Former state Sen. Derrick Shepherd’s decision Thursday to sign up as a legislative candidate in the Oct. 24 primary despite a past money-laundering conviction was challenged in court Monday.

The Jefferson Parish District Attorney’s Office filed papers seeking to disqualify Shepherd as a candidate for the House of Representatives in District 87, citing a constitutional provision that prohibits convicted felons from running for state office within 15 years of being released from prison unless they’ve been pardoned.

Shepherd, who could not immediately be reached for comment Monday, said last week that he anticipated having to defend his candidacy. While he didn’t go into details, he said he would argue that the state constitutional amendment barring felons from elected office was never properly adopted and therefore should not apply.

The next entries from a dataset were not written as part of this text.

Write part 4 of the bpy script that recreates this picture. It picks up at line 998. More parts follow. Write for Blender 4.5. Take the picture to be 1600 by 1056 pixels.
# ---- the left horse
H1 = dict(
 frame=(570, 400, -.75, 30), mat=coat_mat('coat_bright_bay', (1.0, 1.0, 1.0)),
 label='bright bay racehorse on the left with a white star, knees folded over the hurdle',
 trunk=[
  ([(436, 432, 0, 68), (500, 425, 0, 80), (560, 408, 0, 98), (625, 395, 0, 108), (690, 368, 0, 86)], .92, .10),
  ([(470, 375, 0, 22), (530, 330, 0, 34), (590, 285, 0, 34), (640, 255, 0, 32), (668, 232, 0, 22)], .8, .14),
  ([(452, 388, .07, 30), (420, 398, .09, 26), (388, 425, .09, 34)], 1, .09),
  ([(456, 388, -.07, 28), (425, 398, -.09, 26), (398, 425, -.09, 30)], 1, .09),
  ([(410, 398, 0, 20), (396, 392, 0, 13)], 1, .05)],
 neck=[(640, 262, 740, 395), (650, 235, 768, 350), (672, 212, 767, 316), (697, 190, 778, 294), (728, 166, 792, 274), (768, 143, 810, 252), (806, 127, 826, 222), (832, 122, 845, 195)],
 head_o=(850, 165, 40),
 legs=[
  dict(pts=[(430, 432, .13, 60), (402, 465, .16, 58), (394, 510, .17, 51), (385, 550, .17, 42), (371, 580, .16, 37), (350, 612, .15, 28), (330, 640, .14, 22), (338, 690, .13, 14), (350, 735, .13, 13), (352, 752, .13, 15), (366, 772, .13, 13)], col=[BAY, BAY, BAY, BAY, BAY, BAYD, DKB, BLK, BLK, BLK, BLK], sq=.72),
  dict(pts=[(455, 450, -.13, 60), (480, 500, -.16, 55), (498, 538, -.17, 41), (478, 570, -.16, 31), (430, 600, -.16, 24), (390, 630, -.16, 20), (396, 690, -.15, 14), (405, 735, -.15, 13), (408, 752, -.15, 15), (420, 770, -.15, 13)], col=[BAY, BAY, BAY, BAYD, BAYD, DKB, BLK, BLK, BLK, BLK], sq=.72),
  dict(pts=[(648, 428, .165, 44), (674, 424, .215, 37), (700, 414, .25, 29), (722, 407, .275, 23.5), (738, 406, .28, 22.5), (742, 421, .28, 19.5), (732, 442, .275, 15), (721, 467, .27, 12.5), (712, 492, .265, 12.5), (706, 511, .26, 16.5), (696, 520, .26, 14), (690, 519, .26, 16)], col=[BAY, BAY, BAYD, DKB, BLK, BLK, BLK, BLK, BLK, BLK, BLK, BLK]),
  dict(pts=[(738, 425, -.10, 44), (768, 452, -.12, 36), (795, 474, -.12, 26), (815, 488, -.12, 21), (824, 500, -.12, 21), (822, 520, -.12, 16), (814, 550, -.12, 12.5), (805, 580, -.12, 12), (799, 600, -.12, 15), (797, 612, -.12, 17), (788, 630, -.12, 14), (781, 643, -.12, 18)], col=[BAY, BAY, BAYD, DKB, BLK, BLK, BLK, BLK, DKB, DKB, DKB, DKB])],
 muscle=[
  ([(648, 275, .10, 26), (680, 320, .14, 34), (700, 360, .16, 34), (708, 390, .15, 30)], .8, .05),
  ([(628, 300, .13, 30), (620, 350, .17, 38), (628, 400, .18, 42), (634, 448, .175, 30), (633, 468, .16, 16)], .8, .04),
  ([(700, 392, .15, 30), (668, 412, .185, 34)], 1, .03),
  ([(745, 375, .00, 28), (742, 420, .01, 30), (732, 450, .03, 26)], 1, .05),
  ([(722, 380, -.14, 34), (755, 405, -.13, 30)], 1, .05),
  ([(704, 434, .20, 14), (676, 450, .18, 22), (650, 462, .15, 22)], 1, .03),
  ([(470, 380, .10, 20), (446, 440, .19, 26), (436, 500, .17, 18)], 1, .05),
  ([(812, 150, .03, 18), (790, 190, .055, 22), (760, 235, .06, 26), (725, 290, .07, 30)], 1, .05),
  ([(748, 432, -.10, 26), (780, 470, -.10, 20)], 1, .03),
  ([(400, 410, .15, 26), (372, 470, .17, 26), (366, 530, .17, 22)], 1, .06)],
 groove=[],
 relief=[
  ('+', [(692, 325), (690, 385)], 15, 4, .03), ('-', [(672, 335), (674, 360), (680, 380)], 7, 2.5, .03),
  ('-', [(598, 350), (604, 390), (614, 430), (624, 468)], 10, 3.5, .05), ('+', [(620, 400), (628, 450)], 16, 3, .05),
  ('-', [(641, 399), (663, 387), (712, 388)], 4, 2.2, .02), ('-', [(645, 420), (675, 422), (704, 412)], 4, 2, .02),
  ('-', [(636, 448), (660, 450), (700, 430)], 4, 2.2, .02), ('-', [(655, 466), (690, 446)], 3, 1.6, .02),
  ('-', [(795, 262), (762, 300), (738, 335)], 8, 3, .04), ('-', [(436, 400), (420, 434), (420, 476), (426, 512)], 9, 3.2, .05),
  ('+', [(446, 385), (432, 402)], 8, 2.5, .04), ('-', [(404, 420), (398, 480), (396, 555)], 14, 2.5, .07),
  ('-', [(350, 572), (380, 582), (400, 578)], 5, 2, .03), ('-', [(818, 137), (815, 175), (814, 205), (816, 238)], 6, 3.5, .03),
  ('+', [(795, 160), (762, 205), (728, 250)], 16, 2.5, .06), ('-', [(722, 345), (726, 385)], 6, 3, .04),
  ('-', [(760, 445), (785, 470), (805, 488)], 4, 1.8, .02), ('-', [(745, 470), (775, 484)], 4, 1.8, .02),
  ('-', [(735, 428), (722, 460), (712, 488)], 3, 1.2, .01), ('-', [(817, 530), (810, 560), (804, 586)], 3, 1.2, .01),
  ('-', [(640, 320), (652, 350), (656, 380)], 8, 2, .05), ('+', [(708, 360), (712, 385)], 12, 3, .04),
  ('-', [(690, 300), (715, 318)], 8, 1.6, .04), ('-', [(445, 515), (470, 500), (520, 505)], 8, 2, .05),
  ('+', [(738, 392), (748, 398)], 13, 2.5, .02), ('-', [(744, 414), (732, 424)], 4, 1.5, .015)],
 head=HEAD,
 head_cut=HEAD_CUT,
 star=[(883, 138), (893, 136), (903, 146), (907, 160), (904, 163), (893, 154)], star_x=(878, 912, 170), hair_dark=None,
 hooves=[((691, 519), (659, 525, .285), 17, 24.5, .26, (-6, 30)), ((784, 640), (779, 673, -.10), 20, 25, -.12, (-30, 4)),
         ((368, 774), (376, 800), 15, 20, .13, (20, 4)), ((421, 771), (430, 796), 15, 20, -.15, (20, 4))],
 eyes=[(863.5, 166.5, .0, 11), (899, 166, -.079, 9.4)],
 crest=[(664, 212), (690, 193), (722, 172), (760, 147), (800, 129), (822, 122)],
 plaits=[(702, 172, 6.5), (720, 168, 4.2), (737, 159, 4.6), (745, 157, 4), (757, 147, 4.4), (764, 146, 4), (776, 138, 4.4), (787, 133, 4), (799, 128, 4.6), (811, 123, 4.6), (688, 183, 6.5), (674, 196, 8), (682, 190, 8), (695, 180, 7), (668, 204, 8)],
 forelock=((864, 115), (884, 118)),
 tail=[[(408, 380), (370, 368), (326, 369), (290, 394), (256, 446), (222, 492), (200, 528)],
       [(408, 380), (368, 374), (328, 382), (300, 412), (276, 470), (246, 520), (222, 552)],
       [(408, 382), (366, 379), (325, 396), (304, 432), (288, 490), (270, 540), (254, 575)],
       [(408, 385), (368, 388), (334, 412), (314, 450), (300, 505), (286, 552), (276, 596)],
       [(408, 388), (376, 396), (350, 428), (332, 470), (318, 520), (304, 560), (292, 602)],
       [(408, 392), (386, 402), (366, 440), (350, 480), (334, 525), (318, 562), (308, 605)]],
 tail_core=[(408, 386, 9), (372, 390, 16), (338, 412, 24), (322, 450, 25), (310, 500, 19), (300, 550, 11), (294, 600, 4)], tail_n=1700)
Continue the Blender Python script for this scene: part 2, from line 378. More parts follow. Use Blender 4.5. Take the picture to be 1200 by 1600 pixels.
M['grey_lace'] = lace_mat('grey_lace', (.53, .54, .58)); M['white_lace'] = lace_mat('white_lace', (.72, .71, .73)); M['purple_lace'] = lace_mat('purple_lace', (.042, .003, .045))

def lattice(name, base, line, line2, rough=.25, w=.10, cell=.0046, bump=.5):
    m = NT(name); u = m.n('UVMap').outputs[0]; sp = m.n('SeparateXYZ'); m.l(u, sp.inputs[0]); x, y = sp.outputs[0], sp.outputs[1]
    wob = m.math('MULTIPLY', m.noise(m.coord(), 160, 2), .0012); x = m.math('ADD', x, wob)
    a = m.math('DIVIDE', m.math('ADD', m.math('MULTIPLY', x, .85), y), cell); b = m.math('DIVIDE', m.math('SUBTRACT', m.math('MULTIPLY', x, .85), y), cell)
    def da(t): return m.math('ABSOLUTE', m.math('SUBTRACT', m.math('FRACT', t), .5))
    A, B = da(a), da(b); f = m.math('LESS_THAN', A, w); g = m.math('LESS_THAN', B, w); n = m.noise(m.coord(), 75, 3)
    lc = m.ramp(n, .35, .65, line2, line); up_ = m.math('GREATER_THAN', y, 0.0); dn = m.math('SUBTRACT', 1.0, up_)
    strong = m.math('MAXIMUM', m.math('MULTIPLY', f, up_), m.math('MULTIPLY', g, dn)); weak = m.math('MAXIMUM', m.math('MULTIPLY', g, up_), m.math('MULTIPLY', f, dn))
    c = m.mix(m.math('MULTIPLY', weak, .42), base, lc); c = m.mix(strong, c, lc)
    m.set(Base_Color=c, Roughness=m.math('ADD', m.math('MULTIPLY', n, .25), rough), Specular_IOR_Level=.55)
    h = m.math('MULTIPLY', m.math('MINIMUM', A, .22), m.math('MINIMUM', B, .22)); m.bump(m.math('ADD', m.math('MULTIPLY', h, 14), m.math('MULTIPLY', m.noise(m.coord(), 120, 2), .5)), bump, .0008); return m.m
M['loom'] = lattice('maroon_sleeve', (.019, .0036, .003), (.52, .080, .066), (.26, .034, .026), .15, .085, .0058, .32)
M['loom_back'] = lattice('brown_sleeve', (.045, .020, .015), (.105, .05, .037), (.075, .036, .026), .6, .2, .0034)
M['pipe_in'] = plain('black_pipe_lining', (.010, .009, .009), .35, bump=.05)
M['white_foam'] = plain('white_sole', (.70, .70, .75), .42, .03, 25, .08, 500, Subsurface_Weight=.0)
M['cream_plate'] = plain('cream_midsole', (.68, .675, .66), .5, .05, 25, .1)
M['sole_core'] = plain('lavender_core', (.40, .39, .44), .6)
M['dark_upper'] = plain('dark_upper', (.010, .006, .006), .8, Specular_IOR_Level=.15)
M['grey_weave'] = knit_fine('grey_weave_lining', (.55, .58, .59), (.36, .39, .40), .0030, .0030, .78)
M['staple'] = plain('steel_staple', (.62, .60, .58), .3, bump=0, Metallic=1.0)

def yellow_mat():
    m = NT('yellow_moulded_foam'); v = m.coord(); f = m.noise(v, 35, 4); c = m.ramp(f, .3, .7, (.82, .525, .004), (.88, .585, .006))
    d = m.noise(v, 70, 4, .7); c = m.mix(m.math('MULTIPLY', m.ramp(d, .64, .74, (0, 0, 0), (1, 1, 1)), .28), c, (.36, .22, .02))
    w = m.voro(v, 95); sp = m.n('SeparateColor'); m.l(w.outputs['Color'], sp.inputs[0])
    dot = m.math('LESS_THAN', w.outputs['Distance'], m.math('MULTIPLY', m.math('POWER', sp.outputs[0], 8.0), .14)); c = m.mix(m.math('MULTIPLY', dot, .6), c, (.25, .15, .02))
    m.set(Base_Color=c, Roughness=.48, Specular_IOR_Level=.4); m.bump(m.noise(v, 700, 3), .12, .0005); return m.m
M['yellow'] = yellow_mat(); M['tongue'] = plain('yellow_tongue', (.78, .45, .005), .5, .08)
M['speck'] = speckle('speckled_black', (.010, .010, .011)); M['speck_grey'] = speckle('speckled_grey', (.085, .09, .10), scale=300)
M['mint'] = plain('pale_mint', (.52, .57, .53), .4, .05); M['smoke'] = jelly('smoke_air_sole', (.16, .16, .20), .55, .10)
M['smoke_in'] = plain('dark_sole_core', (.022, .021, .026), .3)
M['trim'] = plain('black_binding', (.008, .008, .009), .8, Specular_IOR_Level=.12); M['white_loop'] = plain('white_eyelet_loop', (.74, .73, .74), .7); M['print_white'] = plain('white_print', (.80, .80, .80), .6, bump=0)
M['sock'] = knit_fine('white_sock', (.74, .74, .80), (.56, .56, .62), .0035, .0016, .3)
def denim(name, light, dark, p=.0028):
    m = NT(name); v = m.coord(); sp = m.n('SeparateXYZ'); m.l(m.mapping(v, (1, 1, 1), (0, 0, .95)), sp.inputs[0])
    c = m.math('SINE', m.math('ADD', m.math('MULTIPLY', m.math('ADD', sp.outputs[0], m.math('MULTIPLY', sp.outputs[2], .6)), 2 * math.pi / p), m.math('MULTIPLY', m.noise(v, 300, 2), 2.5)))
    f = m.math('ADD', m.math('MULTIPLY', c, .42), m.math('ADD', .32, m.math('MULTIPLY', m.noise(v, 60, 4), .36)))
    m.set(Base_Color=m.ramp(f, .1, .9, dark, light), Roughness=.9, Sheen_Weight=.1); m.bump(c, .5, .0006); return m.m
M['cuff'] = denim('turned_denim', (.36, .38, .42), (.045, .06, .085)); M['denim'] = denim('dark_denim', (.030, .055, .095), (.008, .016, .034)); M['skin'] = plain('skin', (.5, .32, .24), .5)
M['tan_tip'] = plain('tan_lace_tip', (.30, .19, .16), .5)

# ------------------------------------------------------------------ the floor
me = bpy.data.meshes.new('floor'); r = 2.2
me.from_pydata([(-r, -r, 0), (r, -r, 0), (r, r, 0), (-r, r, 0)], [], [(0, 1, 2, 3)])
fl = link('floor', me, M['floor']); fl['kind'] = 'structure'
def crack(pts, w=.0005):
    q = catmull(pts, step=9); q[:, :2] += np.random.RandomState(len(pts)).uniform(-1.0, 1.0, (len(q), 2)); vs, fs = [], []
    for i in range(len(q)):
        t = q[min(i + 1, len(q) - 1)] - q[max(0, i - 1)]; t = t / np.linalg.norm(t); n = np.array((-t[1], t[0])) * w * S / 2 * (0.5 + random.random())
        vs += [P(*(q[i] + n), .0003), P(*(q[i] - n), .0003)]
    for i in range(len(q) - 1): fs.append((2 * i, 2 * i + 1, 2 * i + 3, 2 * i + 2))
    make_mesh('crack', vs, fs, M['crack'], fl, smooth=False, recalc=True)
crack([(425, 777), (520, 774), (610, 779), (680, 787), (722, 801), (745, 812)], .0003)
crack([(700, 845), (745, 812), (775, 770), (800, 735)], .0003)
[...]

The 46-year-old Democrat from Marrero was in his first term as a state senator in 2008 when he resigned and pleaded guilty to laundering more than $140,000 from the sale of fake bonds. He served two years in prison and was ordered to pay a $45,000 fine.

Before being elected to the Senate in a special election, Shepherd had served a partial term in the House.

The DA’s challenge to Shepherd’s candidacy will be heard Friday before Judge Stephen Enright, of 24th Judicial District Court, in Gretna. The suit asks that Shepherd be made to pay any court costs associated with challenging his candidacy.

Ebony Woodruff, a lawyer, is the incumbent in House District 87. She won election to the seat after Shepherd’s successor, Girod Jackson, resigned upon being charged with fraud and failure to pay taxes.

Joining Woodruff and Shepherd in the race is Rodney Lyons Sr., a retired road maintenance superintendent for Jefferson Parish government.